The thing about “Heil Honey” that’s perhaps most dumbfounding is that it wasn’t nixed because of outrage from the Jewish community. It wasn’t the fact that Hayim Pinner, the secretary general of the Board of Deputies of British Jews, called the show's premise "very distasteful and even offensive” that did it. It wasn’t a scathing LA Times article that mocked the British Satellite Broadcasting for constantly touting the show’s one Jewish writer as "American Jewish Writer Paul Wayne."
It was canceled because Rupert Murdoch’s Sky TV took over the BSB and halted the show’s production midway through shooting its first season. So basically, just bureaucracy. And so, episodes like “Hitler in the Closet,” “A Close Shave for Adolf” and “Eva’s New Shelves” were relegated to the annals of TV history, without anyone having ever watched them. And I can’t help but think that, well, maybe that’s for the best.
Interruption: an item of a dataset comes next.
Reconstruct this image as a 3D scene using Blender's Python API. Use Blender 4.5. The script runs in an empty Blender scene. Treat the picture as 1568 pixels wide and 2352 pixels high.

Funnily enough, Atkinson and others on the show did consider making it more meta and reminiscent of “The Producers,” having it be a show about a show about Hitler, in which the actors comment on their feelings about the scenes a la “The Office.” I think that would’ve actually made a more compelling and self-aware show.
Luckily, “Heil Honey I’m Home!” is not the only TV show that attempted to give us subversive portrayals of Hitler, and some of them were actually incredible and legitimately funny. But that’s for another edition of Jewish TV Club.
In the meantime, let us know in the comments if you would watch “Heil Honey I’m Home!”
The things I learn on the interwebs!
Thanks for this fascinating slice of TV history I had no idea existed. And no, I don't need to watch it, I trust you completely. Who would have thunk that Rupert Murdoch's involvement in something might have been a net positive?
The whole time I was just thinking about the producers. Didn’t they know this was the worst idea ever?